Marriage Principles: 1 Corinthians 7

Joe R. Price

No small amount of controversy and division has resulted from mishandling 1 Corinthians 7. We can understand the passage by keeping it in its immediate context (the Corinthian concerns about marriage) as well as its broader context (the subject of marriage).

The Christians in Corinth had written Paul about marriage, and chapter 7 is his reply as one who had the Spirit of God and was counted trustworthy (7:40, 25).

Marriage prevents fornication (1 Cor 7:2-7). Marriage protects the purity of man and woman. The marriage bed is undefiled (Heb 13:4).
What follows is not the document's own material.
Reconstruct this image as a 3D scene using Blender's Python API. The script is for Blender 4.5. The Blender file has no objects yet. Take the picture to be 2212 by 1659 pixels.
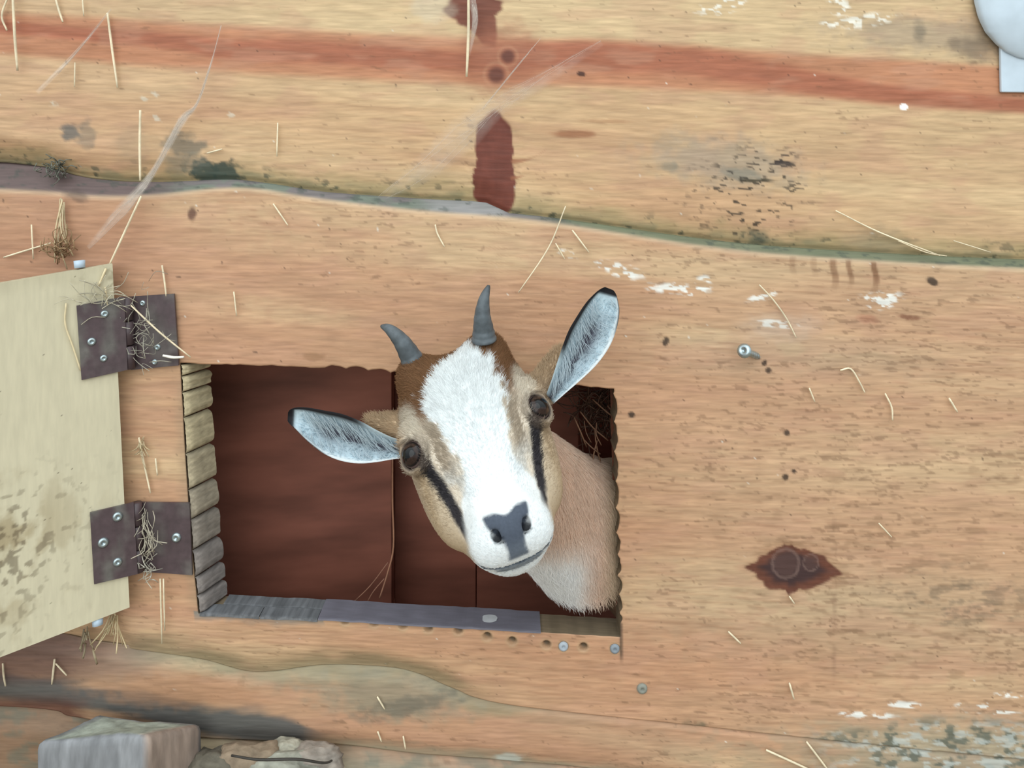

With marriage comes the mutual responsibility to address these God-given desires; failure to do so is sin (1 Cor 7:3-5).

To the unmarried and widows (1 Cor 7:8-9). These people are not restrained by marriage vows and the lifelong marriage obligation God establishes in marriage (see Rom 7:2-3). They have either never entered a God-approved marriage, they have put away their spouse for the cause of fornication (and are thus free to remarry, Matt 19:9), or their spouse has died. While Paul’s preference was that all men had self-control to refrain from marriage (due to the present distress he later discussed, 7:7, 26), he understood some could not do so (7:9). Marriage is available to them.

To the married (1 Cor 7:10-11). Paul charged the married, “A wife is not to depart from her husband…and that the husband leave not his wife” (ASV). His charge accords with the command of Jesus: “What therefore God hath joined together, let not man put asunder” (Matt 19:6). The word translated “depart” (chorizo) in 1 Cor 7:10 is also used in Matthew 19:6 (“put asunder” or “separate”). Scripturally married people are under obligation to maintain their union. The sin of ending one’s marriage is not to be compounded by then marrying another person. One who sunders (chorizo) his/her marriage must “remain unmarried, or else be reconciled” (7:11). While Jesus gave an exception allowing for remarriage in Matthew 19:9, that exception is not in view here. The one who puts away his wife for a cause other than fornication puts asunder what God joined together; he violates Matthew 19:6, 9. He cannot remarry without increasing his sin.

To the rest (1 Cor 7:12-16). Having addressed all the married, Paul now addresses a subset of married people: Christians who are married to unbelievers. While the Lord had not dealt specifically with this consideration, the inspired apostle now would. Paul says these marriages are legitimate before the Lord, therefore, if the unbeliever is content to live with the faithful Christian, do not end the marriage (7:12-13). The Christian brings a godly influence into the home which should not be underestimated (7:14). Since the Christian has never been enslaved to his/her spouse, if the unbeliever is not content to live with a Christian, “let him depart” (7:15). Christians are not to “become slaves to men” by yielding to their will rather than the will of God (7:23; Acts 5:29). So, while a believer is not to end his/her marriage with an unbeliever, it may be that the unbeliever departs. We are bondservants of Christ and He has called us to peace (7:15-16).

“Let him depart” does not give the right to remarry. That subject has already been discussed in verses 10-11 to the married, which included believers married to unbelievers. Those who use 1 Cor 7:15 for the right to remarry after desertion do so in violation of Matt 19:6 and 1 Cor 7:10-11.

A foundation principle (7:17-24). Christians walk with God and can do so in every non-sinful condition and non-sinful relationship in which we were called by the gospel. Whether circumcised or not, whether slave or free, whether married or single, one can “remain with God in that state in which he was called” (7:24, NKJV). This does not give permission to remain in a sinful marriage relationship (such as the adultery of an unscriptural remarriage, Matt 19:9). We have been bought at a price and must not become slaves of men (7:23).

The present distress (7:25-40). The present state of trial persuaded Paul that if one possessed the self-control to remain single he should do so (7:8, 17, 20, 24, 26-27). Given this context of distress, he wanted to spare them from the added trial and distraction marriage would present (7:28, 32, 35). One with a marriage obligation should not end it. But, given the present distress, if one was not bound to a spouse he should not seek a wife (7:27). Yet, since God-approved marriages are not sinful, the option to marry is available to those free to do so (7:28). The marriage bond is for life, and after ended by death the liberty of marriage in the Lord is granted to the widow, though widows are not commanded to marry again (7:39-40).

1 Corinthian 7 assures us of the blessedness of marriage while looking practically at its responsibilities and constraints. Properly handling the text will prevent sin, promote godly homes and yield an abiding allegiance to Christ.